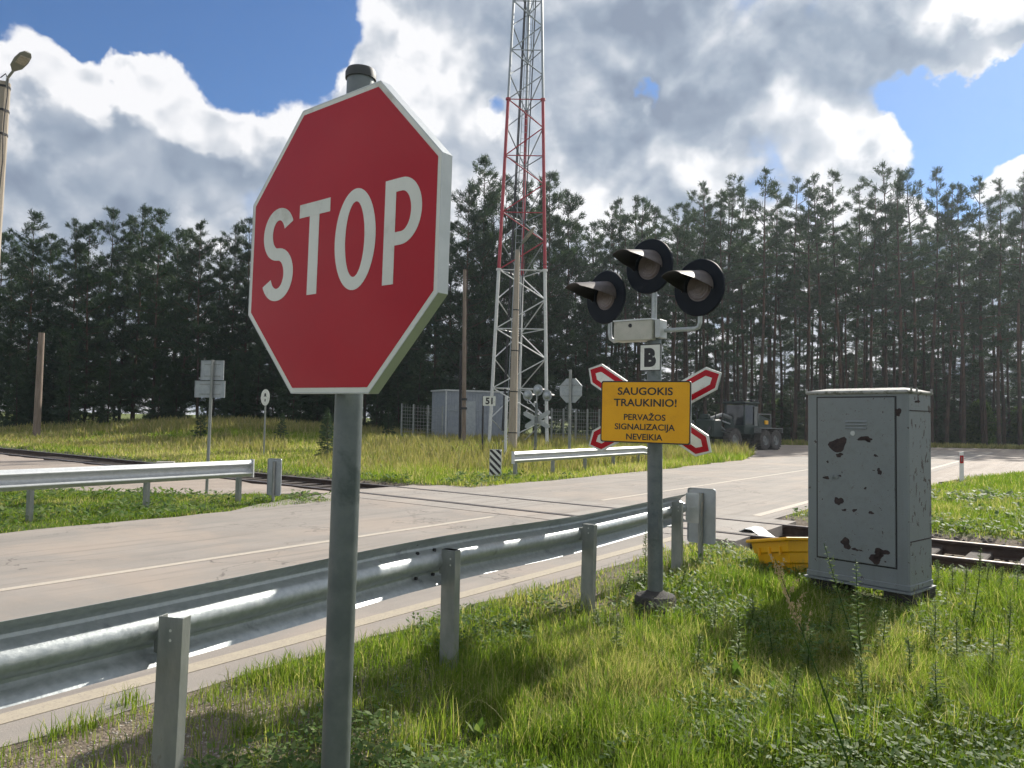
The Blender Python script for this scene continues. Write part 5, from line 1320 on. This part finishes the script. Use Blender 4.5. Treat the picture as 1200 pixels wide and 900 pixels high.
# ------------------------------------------------------------------ single weeds
def weed(px, ybase, ytop, label, kind, seed, curve=0.0, name='weed_plant'):
    b = G(px if not isinstance(px, tuple) else px[0], ybase); b.z = hz(b.x, b.y); tpx = px[1] if isinstance(px, tuple) else px
    t_ = D(tpx, ytop, b.y - .02); g = thing(name, b, label, 'weed'); rr = np.random.default_rng(seed); r3 = random.Random(seed)
    H = (t_ - b).length; pts = []
    for k in range(9):
        u = k / 8; p = b.lerp(t_, u); p += Vector((math.sin(u * 3 + seed) * .012 + curve * u * (1 - u), math.cos(u * 4) * .01, 0)); pts.append(p)
    wb(MB().tube(pts, [.0045 * (1 - .75 * k / 8) + .0008 for k in range(9)], 5), 'stem', weedm, g)
    def at(u): k = min(7, int(u * 8)); return pts[k].lerp(pts[k + 1], u * 8 - k)
    mb = MB(); nl = 64 if kind != 'seed' else 0
    for k in range(nl):
        u = .08 + .9 * k / nl; p = at(u); a = k * 2.4 + r3.uniform(-.4, .4); L = (.085 - .055 * u) * r3.uniform(.8, 1.3) * (1.0 if kind == 'leaf' else .8)
        d = Vector((math.cos(a), math.sin(a), r3.uniform(.1, .7))).normalized(); s = d.cross(Vector((0, 0, 1))).normalized() * L * .24
        mb.add([p, p + d * L * .5 + s, p + d * L - Vector((0, 0, L * .25)), p + d * L * .5 - s], [(0, 1, 2, 3)])
    mb2 = MB()
    if kind in ('seed', 'mug'):
        nb = 16 if kind == 'seed' else 9
        for k in range(nb):
            u = (.66 if kind == 'seed' else .55) + .33 * k / nb; p = at(min(u, .99)); a = r3.uniform(0, 6.28); L = (.10 if kind == 'seed' else .05) * (1.25 - u) * 2.2
            d = Vector((math.cos(a) * .6, math.sin(a) * .6, 1)).normalized(); q = p + d * L; mb2.tube([p, q], [.0012, .0007], 3)
            for j in range(16 if kind == 'seed' else 9):
                c = p.lerp(q, r3.uniform(.25, 1.05)) + Vector((r3.gauss(0, .005), r3.gauss(0, .005), r3.gauss(0, .004))); sz = r3.uniform(.002, .0045)
                mb2.add([c + Vector((sz, 0, 0)), c + Vector((0, sz, sz)), c + Vector((-sz, 0, 0)), c + Vector((0, -sz, -sz)), c + Vector((0, 0, sz * 1.6))], [(0, 1, 4), (1, 2, 4), (2, 3, 4), (3, 0, 4)])
    if mb.v:
        o = wb(mb, 'leaves', weedm, g); a_ = o.data.attributes.new('tint', 'FLOAT', 'POINT'); a_.data.foreach_set('value', np.full(len(o.data.vertices), .55 + .3 * rr.random(), dtype=np.float32))
    if mb2.v:
        o = wb(mb2, 'seed_head' if kind == 'seed' else 'flower_spike', seedm if kind == 'seed' else weedm, g); a_ = o.data.attributes.new('tint', 'FLOAT', 'POINT'); a_.data.foreach_set('value', np.full(len(o.data.vertices), .85, dtype=np.float32))
    return g
weed((1004, 910), 925, 655, 'tall thin weed with a brown branching seed head leaning over the grass below the cabinet', 'seed', 1)
weed((1008, 967), 778, 636, 'grey green weed with a thin leafy stem leaning before the cabinet door', 'mug', 2)
weed((1012, 1003), 790, 655, 'leafy weed with a yellowish tip standing before the middle of the cabinet', 'leaf', 3)
weed((726, 722), 775, 722, 'small dark thistle like weed beside the near crash barrier', 'leaf', 4)
weed((757, 755), 690, 620, 'thin weed growing against the foot of the signal post', 'mug', 5)
weed((1140, 1148), 735, 640, 'thin flowering weed in the grass right of the cabinet', 'mug', 6)
weed((862, 866), 790, 715, 'broad leafed weed in the verge below the yellow tub', 'leaf', 7)
for i, px in enumerate((1098, 1116, 1132, 1157, 1172, 1190)):
    weed((px, px + 1), 690 + (i * 7) % 20, 655 + (i * 5) % 12, 'upright flowering weed stalk in front of the rails right of the cabinet', 'mug', 20 + i); bpy.context.scene.collection.objects[-1]
def dock(px, py, size, nleaf, label, seed, group=None):
    b = G(px, py); b.z = hz(b.x, b.y); g = thing('leafy_weed', b, label, 'weed', group=group); r3 = random.Random(seed); mb = MB(); tn_ = []
    for k in range(nleaf):
        a = k * 2.4 + r3.uniform(-.4, .4); L = size * r3.uniform(.6, 1.15); el = r3.uniform(.25, 1.25); d = Vector((math.cos(a) * math.cos(el), math.sin(a) * math.cos(el), math.sin(el))); s = Vector((-math.sin(a), math.cos(a), 0)); wv_ = L * r3.uniform(.10, .17)
        prev = None; tn_1 = r3.uniform(.15, .85)
        for j in range(6):
            u = j / 5; c = d * (L * u) - Vector((0, 0, L * .45 * u * u * math.cos(el))); w2 = wv_ * math.sin(math.pi * min(1, u * .82 + .16)) * (1 if j < 5 else 0.1)
            row = [c - s * w2, c - Vector((0, 0, w2 * .35)), c + s * w2]
            if prev: mb.add(prev + row, [(0, 1, 4, 3), (1, 2, 5, 4)]); tn_ += [tn_1] * 6
            prev = row
    o = mb.build('leaves', weedm, g, smooth=True); a_ = o.data.attributes.new('tint', 'FLOAT', 'POINT'); a_.data.foreach_set('value', np.array(tn_, dtype=np.float32)); return g
DK = [(838, 596, .17), (865, 800, .22), (880, 845, .20), (905, 812, .18), (700, 770, .16), (640, 745, .12), (985, 800, .16), (1020, 842, .2), (820, 880, .18), (1110, 790, .2), (1140, 820, .18), (960, 760, .16), (1075, 760, .16), (770, 780, .15), (930, 880, .17), (1165, 745, .15), (560, 860, .13), (1060, 885, .16), (690, 860, .14), (745, 840, .13)]
for i, (px, py, sz) in enumerate(DK):
    if i == 0: py = 668
    dock(px, py, sz, 9 + i % 5, 'rosette of broad green leaves growing among the grass of the near verge', 60 + i, 'broad leafed weeds in the near verge')
def tuft(px, py, hgt, n, label, seed, group):
    b = G(px, py); b.z = hz(b.x, b.y); g = thing('grass_tuft', b, label, 'grass tuft', group=group); r_ = np.random.default_rng(seed)
    az = r_.uniform(0, 6.28, n); ln = .1 + .75 * r_.random(n); h_ = hgt * r_.uniform(.5, 1.15, n); x_ = r_.normal(0, .05, n); y_ = r_.normal(0, .05, n); K = 6; V = []; w_ = r_.uniform(.0022, .004, n)
    sd_ = np.stack([-np.sin(az), np.cos(az), 0 * az], -1)
    for j in range(K):
        u = j / (K - 1); c = np.stack([x_ + np.cos(az) * ln * h_ * u ** 1.7, y_ + np.sin(az) * ln * h_ * u ** 1.7, h_ * (u - .42 * ln * u ** 3)], -1); ww = (w_ * (1 - u * .92))[:, None]
        V += [c - sd_ * ww, c + sd_ * ww]
    V = np.stack(V, 1).reshape(-1, 3); i0 = np.arange(n)[:, None] * 2 * K; F = [i0 + np.array([2 * j, 2 * j + 1, 2 * j + 3, 2 * j + 2]) for j in range(K - 1)]
    npmesh('blades', V, F, grassm, np.repeat(np.where(r_.random(n) < .18, .97, r_.uniform(.1, .85, n)), 2 * K), g)
TF = [(900, 720, .26), (930, 745, .28), (870, 770, .3), (1060, 750, .26), (1085, 725, .28), (1120, 715, .26), (1140, 690, .28), (1180, 690, .3), (1090, 800, .3), (1010, 880, .34), (930, 830, .3), (810, 760, .28), (790, 800, .3), (700, 840, .3), (660, 810, .28), (580, 830, .26), (720, 700, .18), (1105, 690, .26), (1160, 680, .24), (555, 800, .3), (600, 790, .3), (640, 775, .33), (700, 800, .36), (755, 760, .34), (735, 745, .32), (790, 735, .28), (850, 745, .3), (1150, 850, .40), (1175, 860, .42), (1120, 870, .36), (1190, 830, .4), (1040, 820, .3), (960, 860, .34), (900, 890, .34), (620, 870, .3), (520, 860, .28), (480, 880, .28), (830, 830, .3), (680, 720, .22), (590, 740, .16), (440, 800, .14), (340, 790, .13), (110, 850, .12), (150, 825, .13), (70, 862, .12), (290, 860, .12), (1100, 740, .3), (1150, 715, .3), (1185, 730, .3), (1000, 760, .25), (780, 860, .3)]
for i, (px, py, h_) in enumerate(TF): tuft(px, py, h_, 70, 'loose tuft of longer arching grass blades in the near verge', 200 + i, 'tufts of long grass in the near verge')
WD = [(905, 770, 715), (948, 790, 735), (975, 745, 700), (1035, 775, 715), (1065, 800, 745), (1092, 760, 702), (1120, 780, 722), (1165, 800, 735), (1185, 770, 700), (840, 740, 700), (815, 790, 742), (880, 735, 695), (1010, 830, 770), (1100, 840, 775), (930, 835, 780), (735, 700, 668), (800, 690, 662), (700, 745, 712)]
for i, (px, yb, yt) in enumerate(WD):
    g = weed((px, px + (i * 7) % 9 - 4), yb, yt, 'thin leafy weed rising out of the long grass of the near verge', ('mug', 'leaf')[i % 2], 90 + i); g['group'] = 'thin weeds in the near verge'
for o in COL.objects:
    if o.get('label', '').startswith('upright flowering weed stalk'): o['group'] = 'weed stalks in front of the rails'

# ------------------------------------------------------------------ air
hb_ = MB().box((0, 55, 21), (340, 190, 50)); hzo = hb_.build('haze', None); hm = bpy.data.materials.new('thin_air'); hm.use_nodes = True; t = NT(hm.node_tree); t.n.clear()
ho = t.n.new('ShaderNodeOutputMaterial'); pv = t.n.new('ShaderNodeVolumePrincipled'); pv.inputs['Color'].default_value = (.80, .90, 1.0, 1); pv.inputs['Density'].default_value = HAZE; pv.inputs['Anisotropy'].default_value = .55
t.l.new(pv.outputs[0], ho.inputs['Volume']); hzo.data.materials.clear(); hzo.data.materials.append(hm); tag(hzo, kind='stuff')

※

--- PROBLEM STATEMENT ---
Search the data for the string "scene". List each line that has it.

--- CORRECT RESULT ---
The Blender Python script for this scene continues. Write part 5, from line 1320 on. This part finishes the script. Use Blender 4.5. Treat the picture as 1200 pixels wide and 900 pixels high.
    weed((px, px + 1), 690 + (i * 7) % 20, 655 + (i * 5) % 12, 'upright flowering weed stalk in front of the rails right of the cabinet', 'mug', 20 + i); bpy.context.scene.collection.objects[-1]